Dynamic transition and its structural correlation

Speaker: Limei Xu, Peking University

When: February 17, 2017 (Fri), 01:30PM to 02:30PM (add to my calendar)
Location: SCI 352

This event is part of the Biophysics/Condensed Matter Seminar Series.

Dynamic transition from Arrhenius to non-Arrhenius behavior is reported in many glass-forming liquids. The mechanism of such phenomenon was extensively debated. Different scenarios, such as phase transition, partial crystallization, or glass transition, were been proposed to understand the dynamic transition. In this presentation, I will talk about our recent study on the dynamic crossover in models of molecular, atomic and metallic systems. Our studies show that the structural heterogeneity is the origin of the dynamic transition. For instance, when the size of the largest cluster consisting of densely packed atoms starts to increase sharply, the dynamics starts to deviate from the high temperature behavior, while the largest cluster percolates the entire system and forms stable 3-dimentional network structures, it follows the low temperature behavior.
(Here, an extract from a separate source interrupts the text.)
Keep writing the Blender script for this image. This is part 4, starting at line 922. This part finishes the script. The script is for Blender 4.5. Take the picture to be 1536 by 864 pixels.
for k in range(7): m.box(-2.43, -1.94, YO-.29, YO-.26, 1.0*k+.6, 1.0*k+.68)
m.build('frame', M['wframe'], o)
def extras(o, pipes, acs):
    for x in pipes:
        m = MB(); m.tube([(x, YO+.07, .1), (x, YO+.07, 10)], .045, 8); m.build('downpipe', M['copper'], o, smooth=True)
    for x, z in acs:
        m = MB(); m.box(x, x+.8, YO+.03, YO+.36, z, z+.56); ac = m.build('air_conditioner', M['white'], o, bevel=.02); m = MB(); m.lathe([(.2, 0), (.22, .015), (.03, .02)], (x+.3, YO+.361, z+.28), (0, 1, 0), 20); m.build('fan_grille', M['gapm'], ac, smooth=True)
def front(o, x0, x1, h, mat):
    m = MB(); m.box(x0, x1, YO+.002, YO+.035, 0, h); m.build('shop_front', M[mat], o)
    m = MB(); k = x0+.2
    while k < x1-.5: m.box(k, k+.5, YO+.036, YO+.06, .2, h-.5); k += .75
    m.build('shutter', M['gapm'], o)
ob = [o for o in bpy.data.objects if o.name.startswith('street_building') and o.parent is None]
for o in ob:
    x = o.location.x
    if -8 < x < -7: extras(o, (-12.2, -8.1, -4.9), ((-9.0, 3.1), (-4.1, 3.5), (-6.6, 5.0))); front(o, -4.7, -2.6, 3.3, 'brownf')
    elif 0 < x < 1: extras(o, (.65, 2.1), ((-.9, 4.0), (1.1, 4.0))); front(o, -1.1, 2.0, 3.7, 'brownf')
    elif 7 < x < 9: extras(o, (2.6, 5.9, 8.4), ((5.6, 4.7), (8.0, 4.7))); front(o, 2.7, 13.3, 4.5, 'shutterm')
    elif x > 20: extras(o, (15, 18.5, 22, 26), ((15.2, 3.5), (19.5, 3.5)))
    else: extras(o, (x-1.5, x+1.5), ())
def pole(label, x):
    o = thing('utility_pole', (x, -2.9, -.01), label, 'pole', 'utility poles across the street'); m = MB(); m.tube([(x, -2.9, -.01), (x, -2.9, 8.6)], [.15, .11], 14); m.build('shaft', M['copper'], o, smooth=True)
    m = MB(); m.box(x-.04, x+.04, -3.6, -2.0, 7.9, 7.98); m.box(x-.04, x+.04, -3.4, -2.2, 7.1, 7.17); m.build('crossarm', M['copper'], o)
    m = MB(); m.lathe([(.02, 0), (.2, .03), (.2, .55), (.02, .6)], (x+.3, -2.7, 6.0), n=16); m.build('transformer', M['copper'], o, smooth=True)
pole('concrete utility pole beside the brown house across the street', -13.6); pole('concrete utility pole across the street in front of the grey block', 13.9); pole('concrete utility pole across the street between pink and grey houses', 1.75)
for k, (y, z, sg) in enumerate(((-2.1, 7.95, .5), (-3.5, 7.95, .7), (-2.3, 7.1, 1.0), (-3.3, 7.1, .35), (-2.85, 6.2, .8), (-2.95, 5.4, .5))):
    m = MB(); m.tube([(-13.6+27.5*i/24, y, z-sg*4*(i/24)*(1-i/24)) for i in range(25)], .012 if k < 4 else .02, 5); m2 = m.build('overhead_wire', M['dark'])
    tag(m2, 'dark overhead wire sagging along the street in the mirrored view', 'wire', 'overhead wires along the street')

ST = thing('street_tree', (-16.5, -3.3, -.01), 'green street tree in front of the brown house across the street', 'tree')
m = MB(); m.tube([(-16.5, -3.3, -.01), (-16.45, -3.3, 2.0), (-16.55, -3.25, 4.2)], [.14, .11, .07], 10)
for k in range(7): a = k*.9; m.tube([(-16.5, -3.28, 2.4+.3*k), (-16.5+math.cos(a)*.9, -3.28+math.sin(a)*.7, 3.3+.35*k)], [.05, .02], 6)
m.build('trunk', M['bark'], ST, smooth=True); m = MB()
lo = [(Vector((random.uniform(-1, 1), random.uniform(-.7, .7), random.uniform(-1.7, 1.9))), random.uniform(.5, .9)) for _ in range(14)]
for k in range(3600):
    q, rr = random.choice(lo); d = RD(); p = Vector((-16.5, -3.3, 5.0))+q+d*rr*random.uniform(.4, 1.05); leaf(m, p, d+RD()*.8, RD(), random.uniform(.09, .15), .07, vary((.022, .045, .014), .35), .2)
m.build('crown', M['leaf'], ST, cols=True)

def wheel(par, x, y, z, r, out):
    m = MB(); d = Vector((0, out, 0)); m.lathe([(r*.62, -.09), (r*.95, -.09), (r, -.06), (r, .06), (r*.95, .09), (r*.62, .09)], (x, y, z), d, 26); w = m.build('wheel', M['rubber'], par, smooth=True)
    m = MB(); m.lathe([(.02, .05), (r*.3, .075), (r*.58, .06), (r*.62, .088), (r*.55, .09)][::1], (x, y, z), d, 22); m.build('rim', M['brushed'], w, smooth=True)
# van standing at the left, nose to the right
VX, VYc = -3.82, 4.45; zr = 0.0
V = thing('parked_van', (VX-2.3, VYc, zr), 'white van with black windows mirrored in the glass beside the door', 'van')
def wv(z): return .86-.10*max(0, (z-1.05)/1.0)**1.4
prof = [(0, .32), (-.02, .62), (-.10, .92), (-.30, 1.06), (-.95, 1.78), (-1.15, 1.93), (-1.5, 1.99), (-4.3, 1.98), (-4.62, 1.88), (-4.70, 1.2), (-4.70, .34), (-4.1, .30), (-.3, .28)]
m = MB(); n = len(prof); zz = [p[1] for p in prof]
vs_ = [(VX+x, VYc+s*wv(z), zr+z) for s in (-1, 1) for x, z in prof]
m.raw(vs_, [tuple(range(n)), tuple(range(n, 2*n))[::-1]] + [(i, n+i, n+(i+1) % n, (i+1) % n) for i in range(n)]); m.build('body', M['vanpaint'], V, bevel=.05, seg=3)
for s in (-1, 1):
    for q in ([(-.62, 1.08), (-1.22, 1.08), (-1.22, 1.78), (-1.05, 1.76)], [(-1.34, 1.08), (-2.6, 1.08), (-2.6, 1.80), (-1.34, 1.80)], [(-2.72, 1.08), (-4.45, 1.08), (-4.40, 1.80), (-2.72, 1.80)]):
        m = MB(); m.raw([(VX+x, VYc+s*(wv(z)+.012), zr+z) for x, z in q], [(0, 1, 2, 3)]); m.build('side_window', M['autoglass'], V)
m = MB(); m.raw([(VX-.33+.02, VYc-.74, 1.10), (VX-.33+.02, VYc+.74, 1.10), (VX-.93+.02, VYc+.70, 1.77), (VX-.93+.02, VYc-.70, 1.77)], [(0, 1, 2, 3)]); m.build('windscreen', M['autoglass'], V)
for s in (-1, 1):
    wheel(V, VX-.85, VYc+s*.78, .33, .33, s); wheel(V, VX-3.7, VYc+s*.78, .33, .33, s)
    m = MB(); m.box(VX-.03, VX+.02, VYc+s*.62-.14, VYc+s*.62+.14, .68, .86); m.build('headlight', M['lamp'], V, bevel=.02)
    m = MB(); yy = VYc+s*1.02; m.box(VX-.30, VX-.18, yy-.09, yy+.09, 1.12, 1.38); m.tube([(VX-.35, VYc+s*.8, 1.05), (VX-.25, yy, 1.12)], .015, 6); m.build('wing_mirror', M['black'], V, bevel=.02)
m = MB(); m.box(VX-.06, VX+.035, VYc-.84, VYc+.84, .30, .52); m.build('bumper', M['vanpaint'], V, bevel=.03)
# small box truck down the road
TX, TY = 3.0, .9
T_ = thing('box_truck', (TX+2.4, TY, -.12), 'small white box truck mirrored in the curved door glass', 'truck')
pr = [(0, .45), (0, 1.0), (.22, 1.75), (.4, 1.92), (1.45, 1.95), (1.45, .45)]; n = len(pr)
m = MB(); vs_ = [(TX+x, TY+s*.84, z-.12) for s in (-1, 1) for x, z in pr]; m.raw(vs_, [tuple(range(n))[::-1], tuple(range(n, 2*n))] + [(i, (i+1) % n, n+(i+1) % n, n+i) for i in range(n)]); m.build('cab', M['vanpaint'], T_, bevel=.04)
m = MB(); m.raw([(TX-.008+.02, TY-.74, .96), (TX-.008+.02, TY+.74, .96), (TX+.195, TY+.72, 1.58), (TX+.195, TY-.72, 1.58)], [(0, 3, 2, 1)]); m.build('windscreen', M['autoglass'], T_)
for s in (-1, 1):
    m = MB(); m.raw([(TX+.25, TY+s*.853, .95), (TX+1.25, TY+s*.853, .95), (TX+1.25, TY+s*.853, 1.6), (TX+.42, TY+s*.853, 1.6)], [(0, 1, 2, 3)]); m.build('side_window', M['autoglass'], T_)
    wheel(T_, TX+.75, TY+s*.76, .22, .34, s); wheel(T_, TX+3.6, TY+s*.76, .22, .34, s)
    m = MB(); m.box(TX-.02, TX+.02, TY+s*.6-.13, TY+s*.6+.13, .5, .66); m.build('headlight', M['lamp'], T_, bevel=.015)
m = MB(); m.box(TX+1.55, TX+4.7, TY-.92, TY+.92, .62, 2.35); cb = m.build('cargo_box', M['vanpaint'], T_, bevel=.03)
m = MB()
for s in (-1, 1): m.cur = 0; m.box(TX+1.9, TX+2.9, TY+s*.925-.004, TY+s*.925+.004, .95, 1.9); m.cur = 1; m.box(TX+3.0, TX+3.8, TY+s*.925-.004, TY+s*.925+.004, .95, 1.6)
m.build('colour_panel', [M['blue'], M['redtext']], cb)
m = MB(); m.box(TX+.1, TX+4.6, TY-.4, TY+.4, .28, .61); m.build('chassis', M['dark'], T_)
The potential energy landscape method study also confirms such scenario. Our study directly link the dynamic crossover with structure inhomogeneity, thus provide a more general picture for the dynamic transitions in glass-forming liquids.

a short CV

Limei Xu received her Ph.D. degree from the Department of Physics, Boston University and did her postdoc in the Chemistry Department, University of Utah. In 2008 she joined the Advanced Institute of Materials Research (WPI-AIMR) at Tohoku University as an assistant professor. In 2011 she was selected as the Junior 1000 Talents by the Recruitment Program of Global Experts of China and took the associate professor position at Peking University in China. She was awarded the Distinguished Young Scholars by the National Science Foundation in 2015. Her current research interests include critical and supercritical phenomena in condensed matter physics, surface science and nonequilibrium statistical physics.